Jake Gyllenhaal and Michael Pena play two young patrol officers in south L. A. with a penchant for video taping their shifts and an appetite for pulling their weapons on a daily basis.
Pena’s character has a young wife expecting their first child. A lot is made of his Mexican heritage.
Gyllenhaal is dating a girl who is an engineer and definitely has her cap set on catching a cop and putting a ring on him, and maybe even handcuffs, on occasion. She is played by Anna Kendrick, a recent Oscar nominee for “Up in the Air.”
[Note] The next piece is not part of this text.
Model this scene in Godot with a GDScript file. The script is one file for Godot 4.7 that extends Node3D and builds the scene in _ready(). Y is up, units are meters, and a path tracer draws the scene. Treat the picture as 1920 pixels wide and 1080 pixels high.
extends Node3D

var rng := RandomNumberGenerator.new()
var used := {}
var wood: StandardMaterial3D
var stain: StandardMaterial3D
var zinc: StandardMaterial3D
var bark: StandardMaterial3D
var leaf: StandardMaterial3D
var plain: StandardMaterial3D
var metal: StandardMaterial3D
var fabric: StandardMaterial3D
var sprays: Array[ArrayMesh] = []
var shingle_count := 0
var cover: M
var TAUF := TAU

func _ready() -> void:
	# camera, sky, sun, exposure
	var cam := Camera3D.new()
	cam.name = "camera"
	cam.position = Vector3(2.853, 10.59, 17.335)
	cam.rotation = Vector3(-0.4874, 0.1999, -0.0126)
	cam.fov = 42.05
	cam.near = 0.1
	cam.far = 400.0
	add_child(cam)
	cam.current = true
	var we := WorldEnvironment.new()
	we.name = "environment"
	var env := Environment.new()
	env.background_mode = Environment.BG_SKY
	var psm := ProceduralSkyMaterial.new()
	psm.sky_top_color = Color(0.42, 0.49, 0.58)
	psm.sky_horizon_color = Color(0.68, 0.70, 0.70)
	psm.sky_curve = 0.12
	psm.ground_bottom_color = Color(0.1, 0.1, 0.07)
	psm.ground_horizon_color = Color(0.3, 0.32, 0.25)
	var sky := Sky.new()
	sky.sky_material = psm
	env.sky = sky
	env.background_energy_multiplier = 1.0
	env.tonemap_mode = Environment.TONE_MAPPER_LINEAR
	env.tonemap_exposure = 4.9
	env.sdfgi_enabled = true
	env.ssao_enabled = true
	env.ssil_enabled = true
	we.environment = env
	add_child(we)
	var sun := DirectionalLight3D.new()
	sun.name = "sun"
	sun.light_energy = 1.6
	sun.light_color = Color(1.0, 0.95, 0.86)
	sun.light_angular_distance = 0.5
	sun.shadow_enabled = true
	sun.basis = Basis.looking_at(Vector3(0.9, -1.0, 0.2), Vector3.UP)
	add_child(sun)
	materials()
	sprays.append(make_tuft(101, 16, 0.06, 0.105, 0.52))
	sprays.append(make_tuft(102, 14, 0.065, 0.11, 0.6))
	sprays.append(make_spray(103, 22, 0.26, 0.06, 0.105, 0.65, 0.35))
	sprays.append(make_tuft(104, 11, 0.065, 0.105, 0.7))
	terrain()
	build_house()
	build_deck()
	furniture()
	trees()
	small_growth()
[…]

Writer-Director David Ayer has had a lot of success in this genre of film, including pictures like “Training Day” and “Dark Blue.” In “End of watch,” he seems to want to cover all the aspects he can, including the role of female officers, day-to-day supervision of patrol sectors, gang violence, the drug trade and lots more. The language in this motion picture is brutal. The bloodshed gratuitous and exaggerated. The film has lots of unrealistic aspects. In one scene, a character is shot by assault weapons fired by multiple shooters right on top of the victim, and then just a few days later the individual is seen walking and talking, although encumbered. Not going to happen.
“End of Days” has a herky-jerky visual style that can be disconcerting and is overused. The primary effort is to sell the relationship of the two young cops, and frankly I thought it was a little overdone. But the film is successful as an intense and forceful display of violence. It has an originality of style than can be engaging.